En el pasado, durante la infancia, algunos tuvieron anginas inflamadas o apendicitis o se les rompió un brazo, yo qué sé, pero lo cierto es que se las quitaron o se lo escayolaron y pudieron pasar a otra cosa. Pero otros, que por auténtica mala suerte nunca nos rompimos nada, padecimos y padecemos, sin embargo, de ansiedad, como le pasaba al perro de mi amigo Taino cuando lo llevaban a la Font Roja. La ansiedad no es un déficit de atención que nos distrae, porque fijarnos nos fijamos demasiado, sino un hormigueo que no cesa y nos ensimisma, y digo hormigueo que no comezón. Ahora mismo, que llevo una dosis de lexatin digamos de crucero, voy como una moto acuática en Cullera, atronando siestas y sin poder plantar la sombrilla en ninguna orilla ni terra endins. Les cuento esto porque, sin llegar a ser un animal de compañía, sí que uno requiere algunos miramientos y cuidados, sin los cuales ese grito de Munch que nos habita, digo de la ansiedad, y no te digo si le añades alguna guarnición de hipocondría, puede producirnos un fallo multiorgásmico y dejarnos lisérgicos de cintura por doquier. Así que les ruego que, siendo la ansiedad algo insomne, no me la despierten encima. Les agradecería, por ejemplo, que no me contaran a dónde van este verano ni de dónde vienen, ni si pasan el fin de año en el Vaticano o el puente de octubre en Iguazú, y, por mucho supuesto, que no me preguntaran si me voy a alguna parte o cómo es posible que no me apetezca visitar Islandia. ¡Por favor, que alguien me pregunte dónde me quedo en Semana Santa! Y es que con tanta transhumancia de turistas aqueos, dóricos y jónicos y tantos imsersos de vándalos y alanos, esto es un ir y venir de pensionistas prematuros y profesionales adinerados que me ansiolece. Si me queréis, estarse quietos.
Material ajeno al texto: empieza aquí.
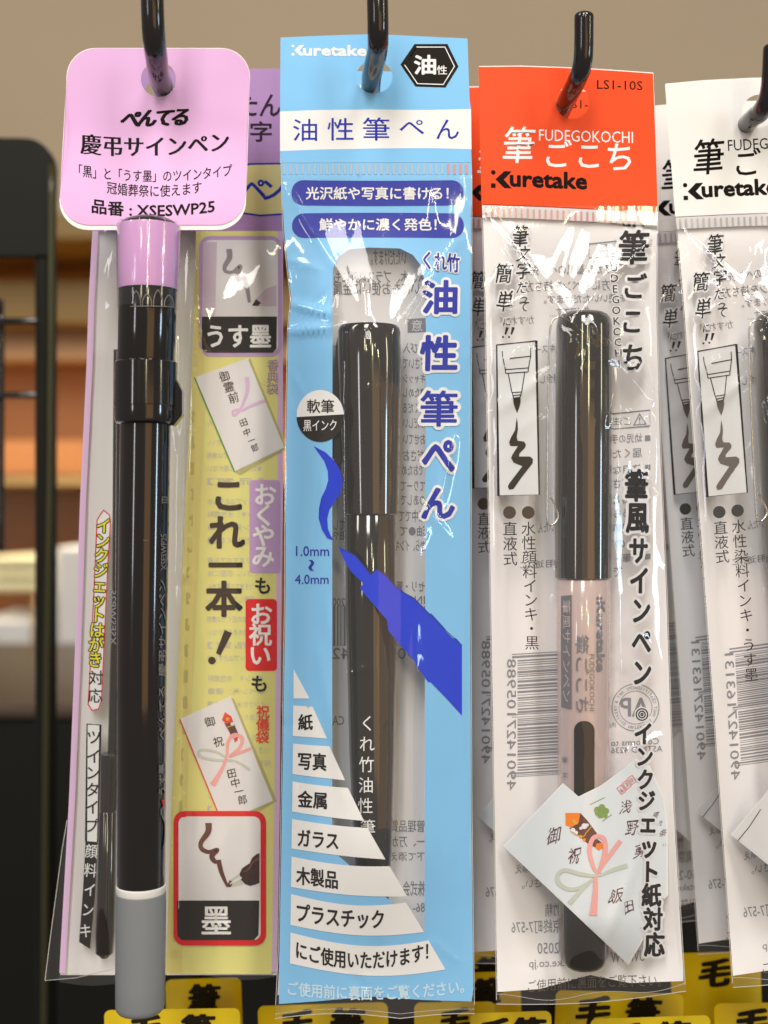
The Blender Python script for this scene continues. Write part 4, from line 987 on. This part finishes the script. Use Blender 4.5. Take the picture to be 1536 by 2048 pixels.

Y si les confieso que me quedo en la Malva-rosa caminando desde el hotel Neptuno hasta el final de la Patacona, no pongan cara de cómo es posible estando, como están, la ruta de la Seda, los Chateaux del Loira, la Puglia y la Basilicata o el mismísimo Japón y el balneario de Cofrentes. También hay que decir, sin embargo, que, por el contrario, las primarias del PSPV son mano de santo para la ansiedad, ¡y mira que me esfuerzo para que me entre el nervio o me falte el aire!